Other measures include a new cap preventing rates for businesses leaving small business rate relief increasing by more than £50 in the next year.

Pubs with a rateable value less than £100,000 will also be granted a £1,000 discount – a measure that will aid 90% of pubs across the country. 

Mr Hammond said: 'Taken together, this is a further £435m cut in business rates, targeted at those small businesses facing the biggest increases, protecting our pubs, and giving local authorities the resource to respond flexibly to local circumstances.'

Responding to the announcements, IPPR North director Ed Cox claimed the need for business rates intervention was ‘due to our dysfunctional approach to funding local government'. 

Deputy chief executive of think-tank Centre for Cities Andrew Carter insisted the change that was most needed was the introduction of more frequent revaluations.

This, he said, would make business rates more accurate and timely, and reduce volatility in the system.

He added that the promise to introduce more gradual rates changes could be a 'double-edged sword' for businesses.
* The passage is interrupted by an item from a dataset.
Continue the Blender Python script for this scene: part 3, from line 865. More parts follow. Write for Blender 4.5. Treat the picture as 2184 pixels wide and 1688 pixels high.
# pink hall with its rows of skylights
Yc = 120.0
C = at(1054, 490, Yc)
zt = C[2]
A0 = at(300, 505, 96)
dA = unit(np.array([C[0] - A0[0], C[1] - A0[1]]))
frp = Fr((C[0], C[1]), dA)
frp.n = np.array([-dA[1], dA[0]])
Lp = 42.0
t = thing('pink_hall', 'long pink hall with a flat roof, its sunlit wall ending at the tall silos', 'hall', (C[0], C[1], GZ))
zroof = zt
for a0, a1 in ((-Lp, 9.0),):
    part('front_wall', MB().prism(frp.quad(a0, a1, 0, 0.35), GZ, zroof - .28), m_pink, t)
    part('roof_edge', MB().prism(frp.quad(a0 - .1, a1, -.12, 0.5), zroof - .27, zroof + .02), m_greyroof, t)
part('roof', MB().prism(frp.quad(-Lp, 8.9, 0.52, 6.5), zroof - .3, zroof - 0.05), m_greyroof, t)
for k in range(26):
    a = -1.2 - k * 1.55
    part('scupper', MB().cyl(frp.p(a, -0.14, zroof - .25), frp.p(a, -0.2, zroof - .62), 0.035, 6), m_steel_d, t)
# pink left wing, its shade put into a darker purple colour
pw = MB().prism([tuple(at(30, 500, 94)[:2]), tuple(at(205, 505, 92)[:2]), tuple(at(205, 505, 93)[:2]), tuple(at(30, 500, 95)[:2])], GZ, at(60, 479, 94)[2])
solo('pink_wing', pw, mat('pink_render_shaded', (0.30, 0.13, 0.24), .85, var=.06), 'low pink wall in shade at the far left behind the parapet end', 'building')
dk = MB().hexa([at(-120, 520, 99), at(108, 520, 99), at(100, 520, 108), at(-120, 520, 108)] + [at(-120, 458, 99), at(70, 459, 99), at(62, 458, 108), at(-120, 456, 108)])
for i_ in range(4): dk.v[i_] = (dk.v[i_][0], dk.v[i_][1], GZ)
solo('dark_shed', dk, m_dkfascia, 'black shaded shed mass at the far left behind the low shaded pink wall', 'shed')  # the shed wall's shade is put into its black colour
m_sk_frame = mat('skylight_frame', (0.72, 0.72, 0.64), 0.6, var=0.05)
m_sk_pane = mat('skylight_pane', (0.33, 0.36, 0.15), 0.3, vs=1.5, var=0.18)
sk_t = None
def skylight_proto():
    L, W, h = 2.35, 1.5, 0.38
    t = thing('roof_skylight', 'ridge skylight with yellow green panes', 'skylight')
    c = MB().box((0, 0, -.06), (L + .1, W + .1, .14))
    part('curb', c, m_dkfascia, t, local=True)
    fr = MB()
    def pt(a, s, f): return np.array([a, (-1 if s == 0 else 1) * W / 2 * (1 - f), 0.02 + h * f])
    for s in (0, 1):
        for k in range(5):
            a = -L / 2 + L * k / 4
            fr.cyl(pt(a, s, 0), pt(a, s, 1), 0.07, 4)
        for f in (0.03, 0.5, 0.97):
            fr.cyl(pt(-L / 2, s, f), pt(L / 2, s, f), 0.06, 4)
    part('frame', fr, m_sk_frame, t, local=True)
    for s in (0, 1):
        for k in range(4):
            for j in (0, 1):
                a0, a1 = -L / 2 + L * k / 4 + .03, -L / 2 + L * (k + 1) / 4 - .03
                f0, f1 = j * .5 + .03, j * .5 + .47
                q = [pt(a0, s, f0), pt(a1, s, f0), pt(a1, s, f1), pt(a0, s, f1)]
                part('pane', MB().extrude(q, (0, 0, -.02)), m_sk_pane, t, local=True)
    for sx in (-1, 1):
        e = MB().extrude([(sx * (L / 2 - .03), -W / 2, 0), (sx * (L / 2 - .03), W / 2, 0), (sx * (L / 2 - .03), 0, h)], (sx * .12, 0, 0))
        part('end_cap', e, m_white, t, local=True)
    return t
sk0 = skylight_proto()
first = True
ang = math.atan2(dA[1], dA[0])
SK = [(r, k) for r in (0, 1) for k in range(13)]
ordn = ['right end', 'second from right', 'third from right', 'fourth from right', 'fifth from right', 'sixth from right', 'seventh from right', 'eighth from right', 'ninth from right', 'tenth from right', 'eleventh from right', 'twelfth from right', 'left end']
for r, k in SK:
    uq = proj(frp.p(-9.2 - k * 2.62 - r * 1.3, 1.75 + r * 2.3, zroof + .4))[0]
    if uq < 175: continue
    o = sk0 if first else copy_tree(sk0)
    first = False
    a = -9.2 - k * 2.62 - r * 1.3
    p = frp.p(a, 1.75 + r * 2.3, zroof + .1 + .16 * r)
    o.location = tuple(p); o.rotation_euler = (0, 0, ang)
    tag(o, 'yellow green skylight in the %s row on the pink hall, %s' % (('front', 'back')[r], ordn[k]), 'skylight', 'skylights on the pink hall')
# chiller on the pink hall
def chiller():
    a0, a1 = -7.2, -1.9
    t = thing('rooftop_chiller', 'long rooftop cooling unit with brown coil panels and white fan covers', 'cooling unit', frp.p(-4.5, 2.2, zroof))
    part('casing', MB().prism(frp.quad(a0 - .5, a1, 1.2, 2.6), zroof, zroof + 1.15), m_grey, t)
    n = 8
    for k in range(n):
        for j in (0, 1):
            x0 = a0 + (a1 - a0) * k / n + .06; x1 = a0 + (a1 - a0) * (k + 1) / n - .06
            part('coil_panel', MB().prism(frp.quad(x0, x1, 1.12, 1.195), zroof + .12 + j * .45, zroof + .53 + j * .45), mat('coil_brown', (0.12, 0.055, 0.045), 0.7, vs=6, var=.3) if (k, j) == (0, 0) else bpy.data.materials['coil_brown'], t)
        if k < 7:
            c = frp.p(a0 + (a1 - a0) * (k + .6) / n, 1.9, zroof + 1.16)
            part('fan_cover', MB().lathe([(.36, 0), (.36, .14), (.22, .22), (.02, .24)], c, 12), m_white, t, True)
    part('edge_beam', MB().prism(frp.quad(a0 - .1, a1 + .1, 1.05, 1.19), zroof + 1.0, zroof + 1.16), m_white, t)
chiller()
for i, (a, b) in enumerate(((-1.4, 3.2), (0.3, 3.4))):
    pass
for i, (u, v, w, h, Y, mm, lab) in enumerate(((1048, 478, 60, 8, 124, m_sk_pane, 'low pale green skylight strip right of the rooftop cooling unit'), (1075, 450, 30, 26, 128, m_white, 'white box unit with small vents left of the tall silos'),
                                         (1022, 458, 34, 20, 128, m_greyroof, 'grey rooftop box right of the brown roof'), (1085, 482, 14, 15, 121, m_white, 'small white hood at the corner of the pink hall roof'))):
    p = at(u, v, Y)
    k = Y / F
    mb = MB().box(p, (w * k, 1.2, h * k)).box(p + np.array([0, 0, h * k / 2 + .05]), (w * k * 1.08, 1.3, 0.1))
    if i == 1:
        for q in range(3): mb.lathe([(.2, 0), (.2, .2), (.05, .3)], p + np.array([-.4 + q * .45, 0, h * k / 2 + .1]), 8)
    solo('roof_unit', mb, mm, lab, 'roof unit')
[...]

'While it will help firms in places like London which were facing the biggest increases in rates, it will also mean smaller decreases for businesses in less prosperous parts of the country, which have been overcharged in recent years and could now miss out on the big rates cuts they were expecting.' 

Islington LBC's executive member for economic development, Cllr Asima Shaikh, welcomed the cap on increases for businesses that set to lose small business rates relief, but warned that the measure was 'for a limited time only'. 

She added that the cash for discretionary releif would make 'very little difference in her authority considering business rate bills were set to soar by almost £100m from April.